- [Supplied data]:
■ ■ ■

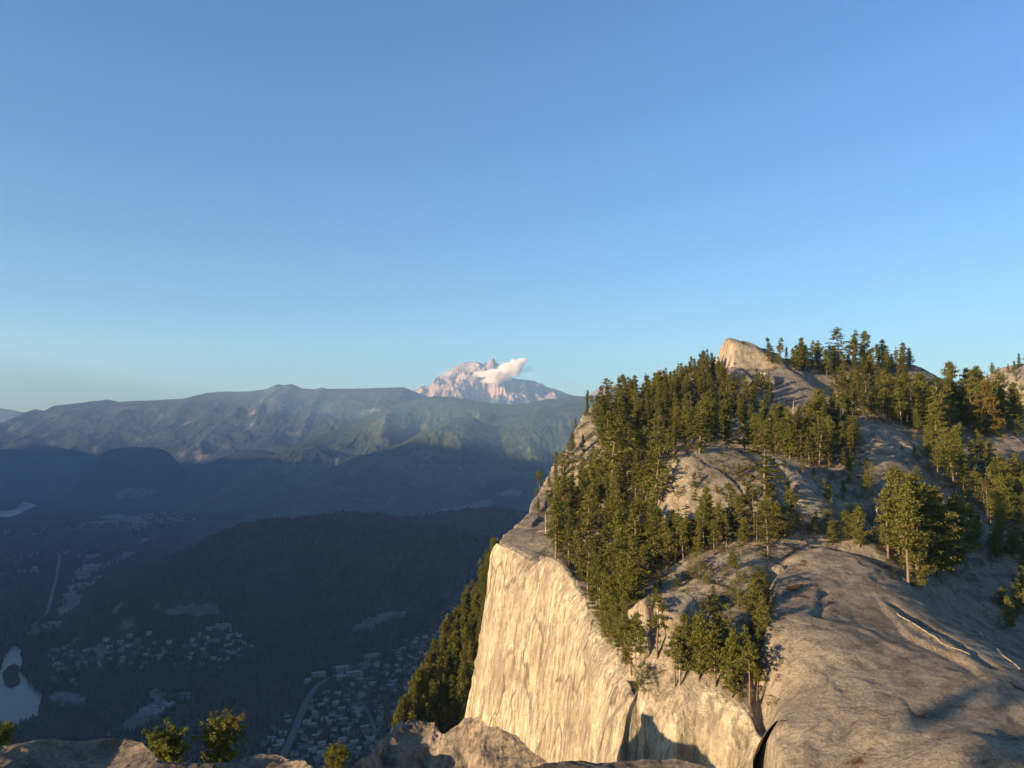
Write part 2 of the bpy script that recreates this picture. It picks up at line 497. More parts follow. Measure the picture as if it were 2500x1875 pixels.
def peak_z(x, y, detail=True):
    z = tps_eval(x, y)
    for g in GROOVES:
        z = z - groove(x, y, *g)
    for g in LEDGES:
        z = z - ledge(x, y, *g)
    # swells, benches and exfoliation shells
    dm = 1 - 0.6 * smooth(26, 36, x) * smooth(150, 138, y)
    z = z + 0.9 * dm * fbm(x * 0.06, y * 0.06, 0, 3, 11) + 0.22 * dm * fbm(x * 0.2, y * 0.2, 0, 4, 5)
    wob = fbm(x * 0.035, y * 0.035, 0, 4, 31)
    for fr, am, th, sd in ((0.30, 0.75, 0.05, 77), (0.75, 0.30, 0.15, 79)):
        am = am * (1 - 0.75 * smooth(24, 34, x) * smooth(160, 145, y))
        st = z * fr + 3.0 * wob * (1 if fr < 0.5 else 1.6)
        f = st - np.floor(st)
        z = z + am * (smooth(0.90, 1.0, f) - f) * smooth(th, th + 0.3, fbm(x * 0.03, y * 0.03, 0, 3, sd) + 0.30)
    if detail:
        z = z + 0.10 * fbm(x * 0.9, y * 0.9, 0, 3, 9)
    s = edge_dist(x, y)
    over = np.maximum(s - 0.0, 0)
    rnd_ = np.where(s > -2.0, ((s + 2.0).clip(0, 4) ** 2) * 0.06, 0)
    north = smooth(203, 216, y)
    slope = 9.0
    b = KNOB[0]
    qx = (x - b[0]) + 1.8 * fbm(x * 0.13, y * 0.13, 0, 3, 91)
    qy = (y - b[1]) + 1.8 * fbm(x * 0.13, y * 0.13, 0, 3, 95)
    prof = np.where(qx < -3.5, smooth(-8.5, -4.5, qx), np.clip(1.0 - (qx + 3.5) / 27.0, 0, 1) ** 0.9)
    fac = np.round(prof * 5 + 0.5 * fbm(x * 0.1, y * 0.1, 0, 2, 97)) / 5
    z = z + 9.5 * (0.75 * prof + 0.25 * fac * (prof > 0)) * smooth(12.5, 6.5, np.abs(qy + 0.15 * qx))
    r2 = np.hypot((x - KNOB[1][0]) / 30.0, (y - KNOB[1][1]) / 17.0)
    z = z + 2.5 * smooth(1.1, 0.55, r2 + 0.12 * fbm(x * 0.1, y * 0.1, 0, 3, 93))
    return z - rnd_ * (0.6 + 0.6 * north) - over * slope - (1 - north) * over.clip(0, 1.2) * 2.5

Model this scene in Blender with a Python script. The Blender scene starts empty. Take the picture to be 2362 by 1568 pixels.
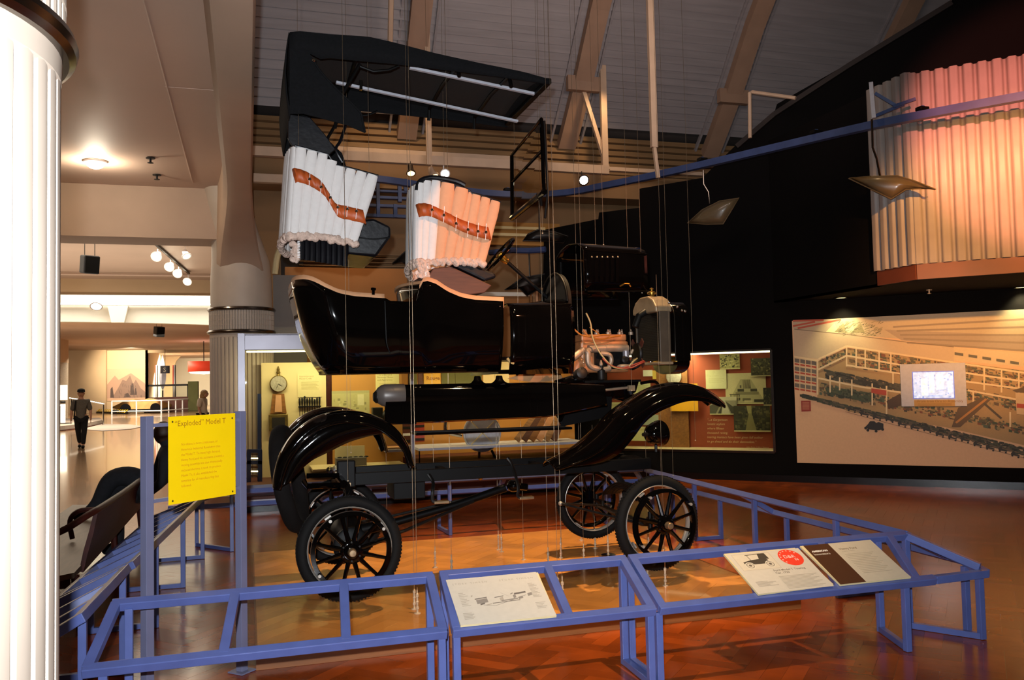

■ ■ ■

- [Brief]: Output all of the entries verbatim, leaving out any images.

- [Task response]:
Write part 2 of the bpy script that recreates this picture. It picks up at line 497. More parts follow. Measure the picture as if it were 2500x1875 pixels.
def peak_z(x, y, detail=True):
    z = tps_eval(x, y)
    for g in GROOVES:
        z = z - groove(x, y, *g)
    for g in LEDGES:
        z = z - ledge(x, y, *g)
    # swells, benches and exfoliation shells
    dm = 1 - 0.6 * smooth(26, 36, x) * smooth(150, 138, y)
    z = z + 0.9 * dm * fbm(x * 0.06, y * 0.06, 0, 3, 11) + 0.22 * dm * fbm(x * 0.2, y * 0.2, 0, 4, 5)
    wob = fbm(x * 0.035, y * 0.035, 0, 4, 31)
    for fr, am, th, sd in ((0.30, 0.75, 0.05, 77), (0.75, 0.30, 0.15, 79)):
        am = am * (1 - 0.75 * smooth(24, 34, x) * smooth(160, 145, y))
        st = z * fr + 3.0 * wob * (1 if fr < 0.5 else 1.6)
        f = st - np.floor(st)
        z = z + am * (smooth(0.90, 1.0, f) - f) * smooth(th, th + 0.3, fbm(x * 0.03, y * 0.03, 0, 3, sd) + 0.30)
    if detail:
        z = z + 0.10 * fbm(x * 0.9, y * 0.9, 0, 3, 9)
    s = edge_dist(x, y)
    over = np.maximum(s - 0.0, 0)
    rnd_ = np.where(s > -2.0, ((s + 2.0).clip(0, 4) ** 2) * 0.06, 0)
    north = smooth(203, 216, y)
    slope = 9.0
    b = KNOB[0]
    qx = (x - b[0]) + 1.8 * fbm(x * 0.13, y * 0.13, 0, 3, 91)
    qy = (y - b[1]) + 1.8 * fbm(x * 0.13, y * 0.13, 0, 3, 95)
    prof = np.where(qx < -3.5, smooth(-8.5, -4.5, qx), np.clip(1.0 - (qx + 3.5) / 27.0, 0, 1) ** 0.9)
    fac = np.round(prof * 5 + 0.5 * fbm(x * 0.1, y * 0.1, 0, 2, 97)) / 5
    z = z + 9.5 * (0.75 * prof + 0.25 * fac * (prof > 0)) * smooth(12.5, 6.5, np.abs(qy + 0.15 * qx))
    r2 = np.hypot((x - KNOB[1][0]) / 30.0, (y - KNOB[1][1]) / 17.0)
    z = z + 2.5 * smooth(1.1, 0.55, r2 + 0.12 * fbm(x * 0.1, y * 0.1, 0, 3, 93))
    return z - rnd_ * (0.6 + 0.6 * north) - over * slope - (1 - north) * over.clip(0, 1.2) * 2.5

Model this scene in Blender with a Python script. The Blender scene starts empty. Take the picture to be 2362 by 1568 pixels.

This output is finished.